En premier lieu le régime d’autorisation aurait transformé la CNIL en une énorme machine à octroyer des droits, si la Commission n’avait elle-même identifié des cas de traitement de données justiciables de mesures semblables. C’est ainsi que les traitements de fichiers d’employés, de prospects, de membres d’associations, se sont trouvé normalisés et font déjà l’objet de simples déclarations voire de dispense de déclaration sous réserve de respecter des contraintes essentielles. Toutefois, la CNIL reste très sollicitée par des questions sur des traitement à la frontière de ce qui est autorisé d’office. Les entreprises peuvent se retrouver sans réponse. In fine, dans le régime actuel, certains intérêts des citoyens pourraient, plus que dans le futur, être compromis sans que la responsabilité de l’entreprise ne puisse être engagée.

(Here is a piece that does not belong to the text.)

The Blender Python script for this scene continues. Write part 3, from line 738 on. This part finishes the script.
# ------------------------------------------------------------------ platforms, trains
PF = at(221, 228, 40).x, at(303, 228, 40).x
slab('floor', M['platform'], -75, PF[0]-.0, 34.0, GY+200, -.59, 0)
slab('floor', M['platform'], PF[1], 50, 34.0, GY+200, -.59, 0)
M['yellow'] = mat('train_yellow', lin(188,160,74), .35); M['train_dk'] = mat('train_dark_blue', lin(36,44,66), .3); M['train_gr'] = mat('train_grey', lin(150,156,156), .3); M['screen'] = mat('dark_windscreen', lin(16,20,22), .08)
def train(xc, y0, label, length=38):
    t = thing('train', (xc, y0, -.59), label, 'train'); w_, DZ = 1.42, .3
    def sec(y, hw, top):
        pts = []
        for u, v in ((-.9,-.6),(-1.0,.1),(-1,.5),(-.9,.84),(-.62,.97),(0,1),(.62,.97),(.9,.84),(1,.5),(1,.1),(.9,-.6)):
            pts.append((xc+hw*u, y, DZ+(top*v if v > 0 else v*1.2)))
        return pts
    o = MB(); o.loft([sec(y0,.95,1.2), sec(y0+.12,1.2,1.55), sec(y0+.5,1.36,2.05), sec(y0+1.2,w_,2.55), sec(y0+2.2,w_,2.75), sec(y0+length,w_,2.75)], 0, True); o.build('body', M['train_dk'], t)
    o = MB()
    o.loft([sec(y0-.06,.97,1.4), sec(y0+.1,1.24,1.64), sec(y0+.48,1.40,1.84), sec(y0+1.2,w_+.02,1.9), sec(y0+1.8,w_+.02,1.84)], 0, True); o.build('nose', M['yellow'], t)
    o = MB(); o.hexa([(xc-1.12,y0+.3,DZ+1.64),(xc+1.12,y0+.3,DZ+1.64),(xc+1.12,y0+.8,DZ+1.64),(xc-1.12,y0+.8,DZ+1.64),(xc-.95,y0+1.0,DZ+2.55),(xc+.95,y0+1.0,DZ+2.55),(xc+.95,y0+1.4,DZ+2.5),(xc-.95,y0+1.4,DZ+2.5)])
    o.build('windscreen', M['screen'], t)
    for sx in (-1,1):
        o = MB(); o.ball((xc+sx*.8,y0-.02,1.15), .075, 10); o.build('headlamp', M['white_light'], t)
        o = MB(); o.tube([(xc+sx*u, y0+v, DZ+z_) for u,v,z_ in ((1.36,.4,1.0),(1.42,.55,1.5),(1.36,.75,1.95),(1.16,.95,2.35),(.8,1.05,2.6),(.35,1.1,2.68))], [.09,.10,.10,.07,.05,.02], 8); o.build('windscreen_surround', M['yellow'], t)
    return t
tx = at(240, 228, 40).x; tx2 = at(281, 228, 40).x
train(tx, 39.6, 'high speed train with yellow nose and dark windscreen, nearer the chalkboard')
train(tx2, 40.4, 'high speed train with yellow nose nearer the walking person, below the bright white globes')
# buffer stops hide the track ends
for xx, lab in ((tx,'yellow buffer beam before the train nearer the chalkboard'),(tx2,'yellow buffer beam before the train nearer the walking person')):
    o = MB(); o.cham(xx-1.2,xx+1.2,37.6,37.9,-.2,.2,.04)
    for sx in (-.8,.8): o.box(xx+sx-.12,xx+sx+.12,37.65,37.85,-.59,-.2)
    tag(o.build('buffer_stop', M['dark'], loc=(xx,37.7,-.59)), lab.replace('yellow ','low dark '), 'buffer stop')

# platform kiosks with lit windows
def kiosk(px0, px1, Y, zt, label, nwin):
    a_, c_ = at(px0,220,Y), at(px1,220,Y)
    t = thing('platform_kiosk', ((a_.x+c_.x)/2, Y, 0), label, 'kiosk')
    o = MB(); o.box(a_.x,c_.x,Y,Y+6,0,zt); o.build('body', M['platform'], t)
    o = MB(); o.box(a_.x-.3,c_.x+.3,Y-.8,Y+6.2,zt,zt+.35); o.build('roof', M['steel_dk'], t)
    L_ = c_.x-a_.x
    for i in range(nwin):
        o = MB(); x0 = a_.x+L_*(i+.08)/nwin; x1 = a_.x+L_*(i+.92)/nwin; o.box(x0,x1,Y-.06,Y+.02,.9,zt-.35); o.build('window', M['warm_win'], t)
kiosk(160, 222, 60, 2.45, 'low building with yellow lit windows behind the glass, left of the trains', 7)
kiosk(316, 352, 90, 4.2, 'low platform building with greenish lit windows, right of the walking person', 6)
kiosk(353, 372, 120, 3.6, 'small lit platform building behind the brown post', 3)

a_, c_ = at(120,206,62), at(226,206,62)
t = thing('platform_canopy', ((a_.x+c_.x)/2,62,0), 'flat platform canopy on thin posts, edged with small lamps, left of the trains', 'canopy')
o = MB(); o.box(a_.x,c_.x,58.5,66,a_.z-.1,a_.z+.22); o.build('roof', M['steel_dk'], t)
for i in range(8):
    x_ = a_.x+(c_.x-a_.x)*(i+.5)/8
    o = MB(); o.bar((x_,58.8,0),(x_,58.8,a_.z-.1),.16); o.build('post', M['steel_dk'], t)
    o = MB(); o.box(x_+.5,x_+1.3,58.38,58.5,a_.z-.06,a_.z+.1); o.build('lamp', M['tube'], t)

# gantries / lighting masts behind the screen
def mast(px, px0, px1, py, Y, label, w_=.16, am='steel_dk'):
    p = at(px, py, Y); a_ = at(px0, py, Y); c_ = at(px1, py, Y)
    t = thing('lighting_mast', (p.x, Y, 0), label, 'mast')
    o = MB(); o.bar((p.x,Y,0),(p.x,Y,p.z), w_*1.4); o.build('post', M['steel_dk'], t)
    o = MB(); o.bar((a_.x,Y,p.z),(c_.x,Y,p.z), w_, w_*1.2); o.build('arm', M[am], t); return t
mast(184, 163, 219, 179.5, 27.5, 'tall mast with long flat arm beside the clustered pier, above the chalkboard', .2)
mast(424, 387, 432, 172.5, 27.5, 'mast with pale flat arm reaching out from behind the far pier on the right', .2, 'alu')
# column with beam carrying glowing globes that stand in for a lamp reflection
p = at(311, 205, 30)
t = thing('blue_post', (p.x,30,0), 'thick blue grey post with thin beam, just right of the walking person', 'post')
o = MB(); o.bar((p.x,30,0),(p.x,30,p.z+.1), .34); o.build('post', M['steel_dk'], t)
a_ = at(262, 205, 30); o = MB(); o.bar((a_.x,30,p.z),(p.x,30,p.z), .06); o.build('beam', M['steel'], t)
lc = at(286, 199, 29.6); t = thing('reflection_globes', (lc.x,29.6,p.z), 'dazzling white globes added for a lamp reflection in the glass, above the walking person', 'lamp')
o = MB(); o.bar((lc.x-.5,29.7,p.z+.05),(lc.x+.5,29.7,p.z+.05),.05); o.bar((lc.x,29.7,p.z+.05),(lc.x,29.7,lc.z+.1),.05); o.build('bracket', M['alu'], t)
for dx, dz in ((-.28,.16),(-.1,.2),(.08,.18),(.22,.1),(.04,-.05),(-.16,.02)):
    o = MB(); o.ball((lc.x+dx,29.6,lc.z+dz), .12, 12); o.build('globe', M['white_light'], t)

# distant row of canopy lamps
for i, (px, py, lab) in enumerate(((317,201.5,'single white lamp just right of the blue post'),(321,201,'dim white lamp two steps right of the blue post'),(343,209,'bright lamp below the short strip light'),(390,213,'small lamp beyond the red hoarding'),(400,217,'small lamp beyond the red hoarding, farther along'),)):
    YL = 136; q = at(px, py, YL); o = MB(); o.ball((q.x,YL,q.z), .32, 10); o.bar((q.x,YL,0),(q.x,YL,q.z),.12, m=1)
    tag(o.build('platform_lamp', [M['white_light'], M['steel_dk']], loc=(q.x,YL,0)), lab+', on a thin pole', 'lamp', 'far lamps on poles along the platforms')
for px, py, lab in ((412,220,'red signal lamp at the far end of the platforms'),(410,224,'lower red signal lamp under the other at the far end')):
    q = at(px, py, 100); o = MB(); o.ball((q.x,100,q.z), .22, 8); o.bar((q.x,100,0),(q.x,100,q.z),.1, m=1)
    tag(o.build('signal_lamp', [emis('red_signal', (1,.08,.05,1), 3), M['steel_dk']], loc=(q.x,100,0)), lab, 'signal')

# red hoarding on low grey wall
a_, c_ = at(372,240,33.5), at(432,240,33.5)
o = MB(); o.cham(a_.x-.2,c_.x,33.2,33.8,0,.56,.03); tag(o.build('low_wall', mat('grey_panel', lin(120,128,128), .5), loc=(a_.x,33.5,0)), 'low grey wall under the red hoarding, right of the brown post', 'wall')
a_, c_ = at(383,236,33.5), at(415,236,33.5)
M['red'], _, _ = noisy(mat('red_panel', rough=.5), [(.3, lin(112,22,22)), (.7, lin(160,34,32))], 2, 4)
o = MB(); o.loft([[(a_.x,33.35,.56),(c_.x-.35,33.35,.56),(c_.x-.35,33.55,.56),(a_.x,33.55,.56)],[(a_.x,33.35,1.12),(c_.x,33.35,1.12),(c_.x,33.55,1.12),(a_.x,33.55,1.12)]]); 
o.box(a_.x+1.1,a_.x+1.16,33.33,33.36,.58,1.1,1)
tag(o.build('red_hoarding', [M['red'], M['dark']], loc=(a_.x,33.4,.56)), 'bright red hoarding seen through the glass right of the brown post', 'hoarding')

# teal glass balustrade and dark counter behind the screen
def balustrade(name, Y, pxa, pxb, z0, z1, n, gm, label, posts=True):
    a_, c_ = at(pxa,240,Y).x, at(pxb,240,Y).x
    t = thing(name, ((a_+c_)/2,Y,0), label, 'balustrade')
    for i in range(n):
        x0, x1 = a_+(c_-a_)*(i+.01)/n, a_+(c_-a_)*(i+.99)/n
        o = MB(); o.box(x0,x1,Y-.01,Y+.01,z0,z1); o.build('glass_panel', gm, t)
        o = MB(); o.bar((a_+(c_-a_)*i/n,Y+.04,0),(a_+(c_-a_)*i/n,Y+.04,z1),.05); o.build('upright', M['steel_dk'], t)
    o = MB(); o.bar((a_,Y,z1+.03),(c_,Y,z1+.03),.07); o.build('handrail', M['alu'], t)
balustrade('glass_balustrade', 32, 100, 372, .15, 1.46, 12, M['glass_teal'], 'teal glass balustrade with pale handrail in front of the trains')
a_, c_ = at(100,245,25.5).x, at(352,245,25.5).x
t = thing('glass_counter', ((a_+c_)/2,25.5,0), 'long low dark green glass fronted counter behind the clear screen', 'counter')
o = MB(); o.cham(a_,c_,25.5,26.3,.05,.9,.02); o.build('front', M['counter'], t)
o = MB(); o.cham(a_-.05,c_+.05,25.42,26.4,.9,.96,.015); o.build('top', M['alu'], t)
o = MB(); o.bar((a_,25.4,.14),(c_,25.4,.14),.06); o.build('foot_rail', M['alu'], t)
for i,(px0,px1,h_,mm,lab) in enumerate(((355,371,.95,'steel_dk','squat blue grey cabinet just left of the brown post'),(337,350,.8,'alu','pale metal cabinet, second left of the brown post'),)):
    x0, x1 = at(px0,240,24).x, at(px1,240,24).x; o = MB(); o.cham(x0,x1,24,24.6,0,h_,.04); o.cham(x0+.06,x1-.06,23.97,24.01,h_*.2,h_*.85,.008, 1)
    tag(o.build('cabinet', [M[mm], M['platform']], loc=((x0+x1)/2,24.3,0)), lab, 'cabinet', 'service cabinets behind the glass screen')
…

En second lieu le régime de sous-traitance des traitements de données personnelles était très encadré, limitant le choix du sous-traitant notamment sur son appartenance à l’Union européenne ou à certains pays amis. Certains ont dit que ce régime limite la liberté d’entreprendre. Il nous semble qu’il limite également la liberté d’innover.
Désormais, les principes et les règles de base s’appliqueront à toute entreprise, dès l’instant qu’elle gère des données personnelles de personnes résidant dans l’Union Européenne. Le règlement précise qu’il ne peut être dérogé à ces principes et règles par voie contractuelle.
La responsabilité du donneur d’ordre
Le régime futur met la responsabilité du responsable de traitement de données en première ligne. A lui de choisir ses sous-traitants de gestion de données en sorte d’atteindre les objectifs de protection mentionnés dans le règlement. Le responsable de traitement doit définir les traitements et choisir ses sous-traitants comme si la protection des données personnelles était la prunelle de ses yeux.
Dans le cadre particulier du choix de sous-traitants et des relations avec eux, un certain nombre de pratiques de base reflètent ce nouveau devoir de client qui incombe au responsable de traitement donneur d’ordre.
1. Le responsable de traitement doit définir, par un cahier des charges, ce qu’il attend de son sous-traitant en vue d’attendre les objectifs de protection des données. Même si ces attentes sont largement dictées par le règlement lui-même, le responsable de traitement et son sous-traitant doivent collaborer à l’atteinte des objectifs de protection vis-à-vis du client final ou plus largement des personnes concernées par le traitement.
2. Le responsable de traitement doit choisir ses sous-traitants en considérant en premier lieu leurs capacités et leurs références en matière de protection des données personnelles.
3. Le responsable de traitement définira des processus de contrôle portant sur les pratiques du sous-traitant ayant pour objectif la protection des données personnelles.
4. À la cessation de la prestation, le responsable de traitement veillera à ce que la protection des données personnelles continue d’être assurée, par exemple par le retrait des données d’archives et des copies de sécurité.
5. Ce changement de perspective est certainement l’enjeu le plus important de l’évolution de la mission de correspondant CNIL en celle d’administrateur de la protection des données (Data Protection Officer, DPO), pour les entreprises qui choisissent cette voie.